AT&T Talks DirecTV Acquisition: We Feel Quite Good About Our Prospects

Randall Stephenson said recently the $49 billion deal “can be designed in a way that is consumer-friendly and serves the public interests."

May 29, 2014

3 Min Read
AT&T Talks DirecTV Acquisition: We Feel Quite Good About Our Prospects

By Josh Long

**Editor’s Note: Please click here for a recap of the biggest communications mergers in Q1 2014.**

AT&T executives are confident regulators will approve its $49 billion acquisition of DirecTV.

In a conference call with financial analysts last week, AT&T Chairman and CEO Randall Stephenson said the company thoroughly examined the regulatory implications of the deal and determined it could pass scrutiny.

“It is our belief and our conviction a deal can be designed in a way that is consumer-friendly and serves the public interests,” Stephenson said, according to a transcript of the May 19 conference call that AT&T filed with the Securities and Exchange Commission.

AT&T and DirecTV “are not each other’s closest competitors by any stretch of the imagination,” added Wayne Watts, senior executive vice president and general counsel for AT&T, during the call.

For example, DirecTV isn’t able to bundle its video service with other offerings while AT&T does, but in a limited geography, Watts said.

“Our primary competitor[s] from that standpoint are the cable companies,” he said. “So we have that complementarity … and we do not have that close competition. You put those two things together and we feel quite good about our prospects.”

The two largest cable companies in the United States have made similar arguments to the FCC that they do not compete against each other. Comcast and Time Warner Cable in February announced plans to merge.

Critics of both deals worry the combined companies will be too big, depriving consumers of adequate choices and resulting in higher prices. Antitrust officials with the U.S. Justice Department will examine the potential impacts of the mergers on consumer choice, competition and cost.

The AT&T-DirecTV agreement is valued at $49 billion, excluding $19 billion in debt AT&T would assume from DirecTV.

The two companies reportedly had been talking on and off about a potential combination for years, but discussions heated up in 2014, Stephenson said. A number of industry changes may have made the deal more enticing for both companies, including the growing importance of broadband service, and and television’s continuing transformation from fixed service to video availability on multiple devices such as smartphones and tablets.

“The evolution of TV Everywhere and video over mobile with the 4G network is new and in so many ways, people have talked about us together for four years,” said Michael White, chairman, president and CEO of DirecTV, during the call. “But I have to tell you, I think actually it is the change in the trends in the industry, broadband being more important, technology change that enables higher speeds with broadband, competitive content costs being important if you want to have a great video business and video on mobile.”

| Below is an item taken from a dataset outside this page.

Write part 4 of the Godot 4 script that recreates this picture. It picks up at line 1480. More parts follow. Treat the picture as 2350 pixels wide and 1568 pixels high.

Earlier this month, DirecTV reported surpassing 38 million total subscribers, bringing its combined total in Mexico and Latin America to more than 18 million. AT&T plans to divest its interest in America Movil in hopes of appeasing regulators.

In the United States, DirecTV’s first-quarter revenue rose 5 percent to $6.09 billion compared to the year-earlier period. Still, DirecTV only achieved modest subscriber growth of 12,000 net additions, ending the quarter with 20.27 million customers.  Its competitor Dish Network closed the quarter with approximately 14.1 million pay-TV subscribers.

AT&T’s U-verse TV only serves 5.7 million subscribers. That’s less than a third of DirecTV’s U.S. base. Nonetheless, AT&T boasts that it serves more pay-TV customers than any other telecommunications company.